■ Goal:
From the first line of the data below, copy each line up to the one containing "wl[k], None, kind='structure')", and include that line too.

■ Available data:

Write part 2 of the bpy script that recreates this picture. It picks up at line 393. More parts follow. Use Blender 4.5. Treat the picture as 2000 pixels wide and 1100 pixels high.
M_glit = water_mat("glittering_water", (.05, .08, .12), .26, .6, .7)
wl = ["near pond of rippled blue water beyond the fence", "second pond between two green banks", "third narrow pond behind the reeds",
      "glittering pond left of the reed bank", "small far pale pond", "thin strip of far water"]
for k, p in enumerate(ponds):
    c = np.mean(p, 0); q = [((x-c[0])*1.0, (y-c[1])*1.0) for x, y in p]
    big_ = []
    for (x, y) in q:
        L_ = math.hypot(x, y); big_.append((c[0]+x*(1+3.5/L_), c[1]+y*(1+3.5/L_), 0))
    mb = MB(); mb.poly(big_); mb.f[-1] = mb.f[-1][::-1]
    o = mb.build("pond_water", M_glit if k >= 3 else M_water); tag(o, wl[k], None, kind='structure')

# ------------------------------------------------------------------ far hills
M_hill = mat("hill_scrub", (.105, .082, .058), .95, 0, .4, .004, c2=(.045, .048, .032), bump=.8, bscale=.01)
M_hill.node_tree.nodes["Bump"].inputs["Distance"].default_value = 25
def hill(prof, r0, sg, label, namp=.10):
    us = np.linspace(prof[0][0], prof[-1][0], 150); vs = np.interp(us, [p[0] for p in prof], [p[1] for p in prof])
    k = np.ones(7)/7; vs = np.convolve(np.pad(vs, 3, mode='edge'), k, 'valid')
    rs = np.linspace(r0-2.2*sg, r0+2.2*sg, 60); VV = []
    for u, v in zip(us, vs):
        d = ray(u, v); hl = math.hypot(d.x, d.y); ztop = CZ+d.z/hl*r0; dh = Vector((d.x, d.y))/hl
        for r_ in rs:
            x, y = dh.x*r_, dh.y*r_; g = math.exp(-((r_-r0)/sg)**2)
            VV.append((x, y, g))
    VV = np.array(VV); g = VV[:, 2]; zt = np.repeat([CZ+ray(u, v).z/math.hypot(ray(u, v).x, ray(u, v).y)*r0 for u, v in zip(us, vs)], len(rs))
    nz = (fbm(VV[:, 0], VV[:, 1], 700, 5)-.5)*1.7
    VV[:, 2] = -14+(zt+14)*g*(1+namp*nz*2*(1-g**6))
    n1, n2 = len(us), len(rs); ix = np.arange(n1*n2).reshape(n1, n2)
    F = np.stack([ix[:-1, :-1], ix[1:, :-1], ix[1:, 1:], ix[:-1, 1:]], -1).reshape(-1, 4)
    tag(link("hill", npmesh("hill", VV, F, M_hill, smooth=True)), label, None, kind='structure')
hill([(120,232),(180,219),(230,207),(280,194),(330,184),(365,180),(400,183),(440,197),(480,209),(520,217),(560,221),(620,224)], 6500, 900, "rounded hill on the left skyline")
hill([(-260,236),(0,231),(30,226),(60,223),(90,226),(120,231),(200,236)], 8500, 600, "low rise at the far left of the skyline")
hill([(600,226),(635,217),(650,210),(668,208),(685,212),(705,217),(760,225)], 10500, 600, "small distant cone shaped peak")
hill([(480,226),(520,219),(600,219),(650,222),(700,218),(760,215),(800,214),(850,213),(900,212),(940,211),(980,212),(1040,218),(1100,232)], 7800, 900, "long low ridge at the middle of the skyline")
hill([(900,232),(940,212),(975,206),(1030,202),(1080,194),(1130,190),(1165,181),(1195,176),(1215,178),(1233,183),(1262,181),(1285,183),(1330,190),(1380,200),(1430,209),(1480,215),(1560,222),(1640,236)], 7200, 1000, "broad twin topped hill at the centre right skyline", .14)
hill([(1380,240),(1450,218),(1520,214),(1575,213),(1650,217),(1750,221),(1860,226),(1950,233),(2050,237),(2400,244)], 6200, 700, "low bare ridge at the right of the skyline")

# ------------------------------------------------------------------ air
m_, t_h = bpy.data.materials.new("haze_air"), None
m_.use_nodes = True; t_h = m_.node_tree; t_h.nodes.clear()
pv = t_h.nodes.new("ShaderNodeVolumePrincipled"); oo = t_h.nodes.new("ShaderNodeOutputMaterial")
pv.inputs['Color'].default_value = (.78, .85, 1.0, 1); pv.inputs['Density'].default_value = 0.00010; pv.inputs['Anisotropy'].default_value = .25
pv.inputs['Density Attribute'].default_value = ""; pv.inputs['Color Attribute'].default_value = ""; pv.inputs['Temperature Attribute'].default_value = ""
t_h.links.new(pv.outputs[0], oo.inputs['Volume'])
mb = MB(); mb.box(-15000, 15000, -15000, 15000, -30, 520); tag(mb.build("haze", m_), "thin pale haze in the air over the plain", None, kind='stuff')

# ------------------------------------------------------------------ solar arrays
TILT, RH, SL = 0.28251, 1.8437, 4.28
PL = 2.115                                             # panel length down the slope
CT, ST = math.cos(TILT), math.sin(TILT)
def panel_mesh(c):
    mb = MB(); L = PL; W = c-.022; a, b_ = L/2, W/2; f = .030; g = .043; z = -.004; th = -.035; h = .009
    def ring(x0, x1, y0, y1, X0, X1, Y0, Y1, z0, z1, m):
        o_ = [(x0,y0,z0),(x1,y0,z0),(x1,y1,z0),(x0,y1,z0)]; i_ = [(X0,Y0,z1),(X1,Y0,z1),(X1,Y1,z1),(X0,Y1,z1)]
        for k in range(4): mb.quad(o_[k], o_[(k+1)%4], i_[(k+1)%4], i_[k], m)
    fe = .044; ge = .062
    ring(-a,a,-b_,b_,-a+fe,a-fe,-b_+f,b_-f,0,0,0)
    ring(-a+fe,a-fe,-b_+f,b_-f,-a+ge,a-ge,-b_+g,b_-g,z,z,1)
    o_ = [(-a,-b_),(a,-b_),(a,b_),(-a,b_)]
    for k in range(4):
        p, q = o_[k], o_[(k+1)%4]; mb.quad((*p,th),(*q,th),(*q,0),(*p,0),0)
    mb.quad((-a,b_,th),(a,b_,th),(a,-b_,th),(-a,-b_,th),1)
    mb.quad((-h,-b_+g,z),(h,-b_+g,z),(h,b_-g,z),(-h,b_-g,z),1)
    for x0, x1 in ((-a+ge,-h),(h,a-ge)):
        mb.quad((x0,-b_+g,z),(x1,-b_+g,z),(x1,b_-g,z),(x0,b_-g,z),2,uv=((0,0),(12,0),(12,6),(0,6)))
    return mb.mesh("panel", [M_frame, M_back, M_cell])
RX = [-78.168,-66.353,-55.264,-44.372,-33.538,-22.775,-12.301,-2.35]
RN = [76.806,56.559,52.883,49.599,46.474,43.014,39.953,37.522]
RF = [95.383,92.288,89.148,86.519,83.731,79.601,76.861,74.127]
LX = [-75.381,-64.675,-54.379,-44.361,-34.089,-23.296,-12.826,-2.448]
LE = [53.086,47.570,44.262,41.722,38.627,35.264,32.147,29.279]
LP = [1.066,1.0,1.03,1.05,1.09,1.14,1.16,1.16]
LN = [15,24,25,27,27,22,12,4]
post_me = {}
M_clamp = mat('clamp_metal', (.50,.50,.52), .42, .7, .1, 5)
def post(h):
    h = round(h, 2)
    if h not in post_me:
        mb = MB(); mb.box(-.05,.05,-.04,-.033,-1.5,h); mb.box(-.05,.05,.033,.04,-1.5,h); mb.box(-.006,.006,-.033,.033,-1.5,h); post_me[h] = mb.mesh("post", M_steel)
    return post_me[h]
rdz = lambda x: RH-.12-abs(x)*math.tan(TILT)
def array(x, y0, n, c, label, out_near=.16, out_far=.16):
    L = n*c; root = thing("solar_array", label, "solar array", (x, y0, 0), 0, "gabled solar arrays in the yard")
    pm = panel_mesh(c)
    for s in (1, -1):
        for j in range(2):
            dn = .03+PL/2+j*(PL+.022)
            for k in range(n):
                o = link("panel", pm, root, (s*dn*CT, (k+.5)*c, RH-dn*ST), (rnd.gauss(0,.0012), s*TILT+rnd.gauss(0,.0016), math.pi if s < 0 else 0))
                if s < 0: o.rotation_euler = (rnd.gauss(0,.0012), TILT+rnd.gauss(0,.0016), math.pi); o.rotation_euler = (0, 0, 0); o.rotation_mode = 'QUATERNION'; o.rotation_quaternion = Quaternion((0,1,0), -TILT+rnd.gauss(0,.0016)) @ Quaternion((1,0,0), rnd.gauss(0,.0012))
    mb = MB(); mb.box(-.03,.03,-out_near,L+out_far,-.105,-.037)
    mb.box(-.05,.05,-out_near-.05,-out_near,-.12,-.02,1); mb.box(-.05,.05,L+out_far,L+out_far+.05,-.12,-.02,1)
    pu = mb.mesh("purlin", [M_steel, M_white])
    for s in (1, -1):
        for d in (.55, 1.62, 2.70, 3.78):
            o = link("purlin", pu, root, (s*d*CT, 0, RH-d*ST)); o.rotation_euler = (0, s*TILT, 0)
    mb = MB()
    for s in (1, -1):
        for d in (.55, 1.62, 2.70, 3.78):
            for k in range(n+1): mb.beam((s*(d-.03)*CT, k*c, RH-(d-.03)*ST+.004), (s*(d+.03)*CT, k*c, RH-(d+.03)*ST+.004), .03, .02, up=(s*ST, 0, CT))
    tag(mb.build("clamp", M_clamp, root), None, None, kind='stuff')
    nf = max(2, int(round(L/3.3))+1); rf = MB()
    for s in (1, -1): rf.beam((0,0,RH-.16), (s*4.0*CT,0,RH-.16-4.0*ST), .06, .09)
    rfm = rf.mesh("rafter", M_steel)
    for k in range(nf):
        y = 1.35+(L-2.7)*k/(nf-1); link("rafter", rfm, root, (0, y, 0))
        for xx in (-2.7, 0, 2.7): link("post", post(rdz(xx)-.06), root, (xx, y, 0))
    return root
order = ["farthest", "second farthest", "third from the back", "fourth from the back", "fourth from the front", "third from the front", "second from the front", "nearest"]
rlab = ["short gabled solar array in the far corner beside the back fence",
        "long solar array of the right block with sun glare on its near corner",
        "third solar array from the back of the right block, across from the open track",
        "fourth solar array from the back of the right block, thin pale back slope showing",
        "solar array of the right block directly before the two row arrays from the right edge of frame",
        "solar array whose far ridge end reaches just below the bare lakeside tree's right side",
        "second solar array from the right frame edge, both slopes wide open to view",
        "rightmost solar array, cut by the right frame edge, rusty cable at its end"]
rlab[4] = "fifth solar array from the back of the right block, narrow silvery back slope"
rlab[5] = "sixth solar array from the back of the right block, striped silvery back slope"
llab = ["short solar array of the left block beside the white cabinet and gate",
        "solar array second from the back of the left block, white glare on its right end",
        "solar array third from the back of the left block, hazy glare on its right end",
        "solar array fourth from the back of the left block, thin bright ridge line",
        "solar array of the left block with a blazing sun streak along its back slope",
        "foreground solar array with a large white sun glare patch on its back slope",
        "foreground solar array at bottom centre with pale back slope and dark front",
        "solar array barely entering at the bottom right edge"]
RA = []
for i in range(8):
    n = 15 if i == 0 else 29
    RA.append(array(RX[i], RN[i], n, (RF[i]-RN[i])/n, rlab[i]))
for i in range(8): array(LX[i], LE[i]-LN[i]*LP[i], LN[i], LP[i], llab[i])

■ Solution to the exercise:
Write part 2 of the bpy script that recreates this picture. It picks up at line 393. More parts follow. Use Blender 4.5. Treat the picture as 2000 pixels wide and 1100 pixels high.
M_glit = water_mat("glittering_water", (.05, .08, .12), .26, .6, .7)
wl = ["near pond of rippled blue water beyond the fence", "second pond between two green banks", "third narrow pond behind the reeds",
      "glittering pond left of the reed bank", "small far pale pond", "thin strip of far water"]
for k, p in enumerate(ponds):
    c = np.mean(p, 0); q = [((x-c[0])*1.0, (y-c[1])*1.0) for x, y in p]
    big_ = []
    for (x, y) in q:
        L_ = math.hypot(x, y); big_.append((c[0]+x*(1+3.5/L_), c[1]+y*(1+3.5/L_), 0))
    mb = MB(); mb.poly(big_); mb.f[-1] = mb.f[-1][::-1]
    o = mb.build("pond_water", M_glit if k >= 3 else M_water); tag(o, wl[k], None, kind='structure')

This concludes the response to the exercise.